** Begin SOURCE EXCERPT **

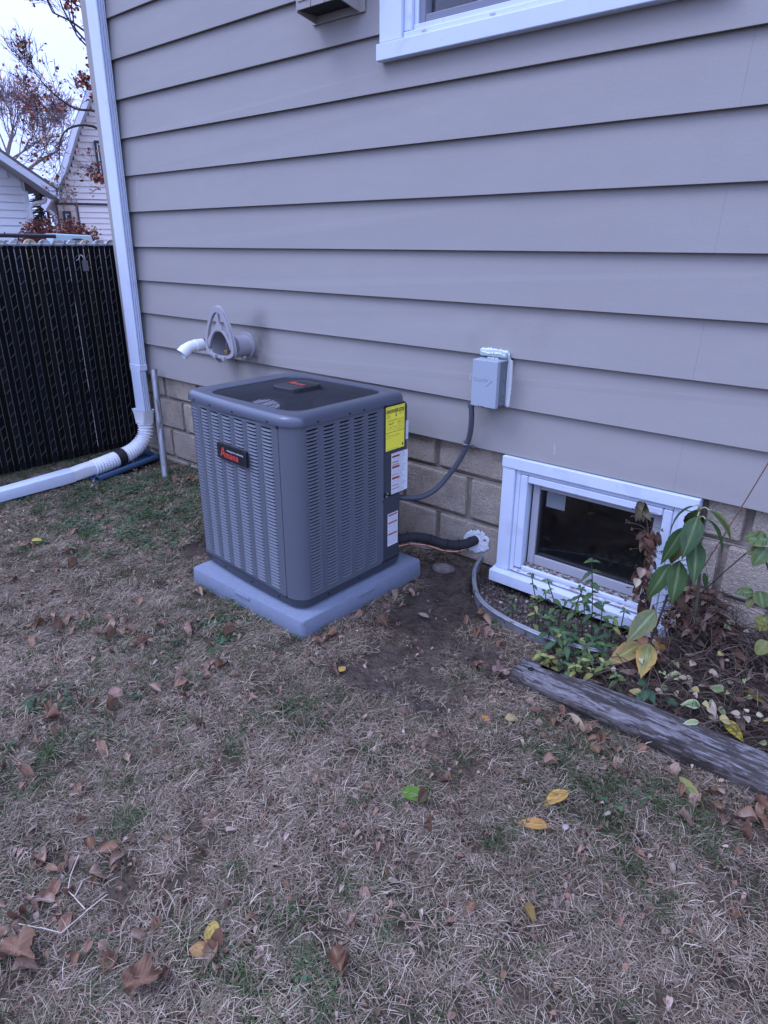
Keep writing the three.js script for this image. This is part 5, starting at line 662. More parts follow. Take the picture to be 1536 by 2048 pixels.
  y('broad green leaf with cream rim low in the litter above the timber', 'seedling_leaf', 'leaf', [3.818, 0.07, 0.415], [3.766, 0.06, 0.44], 0.034, [0.14, 0.25, 0.09], [0.5, 0.52, 0.32], 73, [0.03, -0.07, -0.01]);
  y('pale green ragged leaf touching the back of the timber', 'seedling_leaf', 'leaf', [3.838, 0.058, 0.485], [3.80, 0.05, 0.525], 0.022, [0.26, 0.32, 0.15], [0.5, 0.5, 0.3], 74, [0.02, -0.06, -0.04]);
  y('small upright green leaf right of the cream rimmed leaf in the litter', 'seedling_leaf', 'leaf', [3.84, 0.085, 0.38], [3.845, 0.05, 0.40], 0.016, [0.16, 0.26, 0.11], [0.25, 0.3, 0.15], 75, [0.0, -0.08, -0.02]);
  y('dry rolled cream leaf drooping beside the small upright green leaf', 'seedling_leaf', 'leaf', [3.843, 0.085, 0.385], [3.872, 0.04, 0.43], 0.016, [0.42, 0.34, 0.27], [0.3, 0.2, 0.15], 76, [0.0, -0.08, -0.02]);
  y('blackspotted dark yellow leaf lying in the litter at the right edge', 'seedling_leaf', 'leaf', [3.90, 0.07, 0.24], [3.98, 0.06, 0.26], 0.03, [0.30, 0.22, 0.05], [0.16, 0.14, 0.04], 77, [-0.02, -0.05, -0.02]);
  const dk = thing('dark_seedling', 'dark green seedling tucked against the back of the timber', 'plant'); for (const [A, B, w, s] of [[[3.655, 0.085, 0.44], [3.63, 0.09, 0.47], 0.034, 1], [[3.66, 0.075, 0.45], [3.668, 0.05, 0.495], 0.03, 2], [[3.665, 0.07, 0.45], [3.70, 0.05, 0.48], 0.028, 3], [[3.66, 0.06, 0.46], [3.645, 0.04, 0.50], 0.026, 4], [[3.72, 0.05, 0.43], [3.76, 0.045, 0.43], 0.03, 5]]) mesh('leaf', aim(leafGeo({ len: 0.05, wid: w, bend: 0.8, fold: 0.2, c: [0.035, 0.08, 0.04], rib: [0.1, 0.14, 0.07], seed: s, nu: 10 }), A, B, [0.1, 1, 0.3]), M.foliage, dk); mesh('stem', tube([[3.66, 0.0, 0.44], [3.66, 0.08, 0.445]], 0.002, 6, 5), stemG, dk);
}

// ---------------------------------------------------------------- fallen leaves
function lay(name, label, cat, g, x, z, rot, tilt, lift, group, mat = M.deadLeaf) { const o = mesh(name, g, mat); o.position.set(x, gh(x, z) + lift, z); o.rotation.set(tilt[0], rot, tilt[1], 'YXZ'); tag(o, label, cat, group); return o; }
lay('fallen_leaf', 'bright green leaf lying on the dry lawn in front of the timber end', 'leaf', leafGeo({ len: 0.080, wid: 0.052, bend: 0.35, fold: 0.15, c: [0.12, 0.22, 0.04], rib: [0.3, 0.42, 0.13], shape: 'round', seed: 3, wave: 0.05 }).translate(-0.03, 0, 0), 3.337, 1.266, 0.55, [0.1, 0.12], 0.022);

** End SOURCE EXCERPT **

▶ [GOAL] Your copy of the data should match it exactly, except that pictures are left out.

▶ [SOLUTION]
Keep writing the three.js script for this image. This is part 5, starting at line 662. More parts follow. Take the picture to be 1536 by 2048 pixels.
  y('broad green leaf with cream rim low in the litter above the timber', 'seedling_leaf', 'leaf', [3.818, 0.07, 0.415], [3.766, 0.06, 0.44], 0.034, [0.14, 0.25, 0.09], [0.5, 0.52, 0.32], 73, [0.03, -0.07, -0.01]);
  y('pale green ragged leaf touching the back of the timber', 'seedling_leaf', 'leaf', [3.838, 0.058, 0.485], [3.80, 0.05, 0.525], 0.022, [0.26, 0.32, 0.15], [0.5, 0.5, 0.3], 74, [0.02, -0.06, -0.04]);
  y('small upright green leaf right of the cream rimmed leaf in the litter', 'seedling_leaf', 'leaf', [3.84, 0.085, 0.38], [3.845, 0.05, 0.40], 0.016, [0.16, 0.26, 0.11], [0.25, 0.3, 0.15], 75, [0.0, -0.08, -0.02]);
  y('dry rolled cream leaf drooping beside the small upright green leaf', 'seedling_leaf', 'leaf', [3.843, 0.085, 0.385], [3.872, 0.04, 0.43], 0.016, [0.42, 0.34, 0.27], [0.3, 0.2, 0.15], 76, [0.0, -0.08, -0.02]);
  y('blackspotted dark yellow leaf lying in the litter at the right edge', 'seedling_leaf', 'leaf', [3.90, 0.07, 0.24], [3.98, 0.06, 0.26], 0.03, [0.30, 0.22, 0.05], [0.16, 0.14, 0.04], 77, [-0.02, -0.05, -0.02]);
  const dk = thing('dark_seedling', 'dark green seedling tucked against the back of the timber', 'plant'); for (const [A, B, w, s] of [[[3.655, 0.085, 0.44], [3.63, 0.09, 0.47], 0.034, 1], [[3.66, 0.075, 0.45], [3.668, 0.05, 0.495], 0.03, 2], [[3.665, 0.07, 0.45], [3.70, 0.05, 0.48], 0.028, 3], [[3.66, 0.06, 0.46], [3.645, 0.04, 0.50], 0.026, 4], [[3.72, 0.05, 0.43], [3.76, 0.045, 0.43], 0.03, 5]]) mesh('leaf', aim(leafGeo({ len: 0.05, wid: w, bend: 0.8, fold: 0.2, c: [0.035, 0.08, 0.04], rib: [0.1, 0.14, 0.07], seed: s, nu: 10 }), A, B, [0.1, 1, 0.3]), M.foliage, dk); mesh('stem', tube([[3.66, 0.0, 0.44], [3.66, 0.08, 0.445]], 0.002, 6, 5), stemG, dk);
}

// ---------------------------------------------------------------- fallen leaves
function lay(name, label, cat, g, x, z, rot, tilt, lift, group, mat = M.deadLeaf) { const o = mesh(name, g, mat); o.position.set(x, gh(x, z) + lift, z); o.rotation.set(tilt[0], rot, tilt[1], 'YXZ'); tag(o, label, cat, group); return o; }
lay('fallen_leaf', 'bright green leaf lying on the dry lawn in front of the timber end', 'leaf', leafGeo({ len: 0.080, wid: 0.052, bend: 0.35, fold: 0.15, c: [0.12, 0.22, 0.04], rib: [0.3, 0.42, 0.13], shape: 'round', seed: 3, wave: 0.05 }).translate(-0.03, 0, 0), 3.337, 1.266, 0.55, [0.1, 0.12], 0.022);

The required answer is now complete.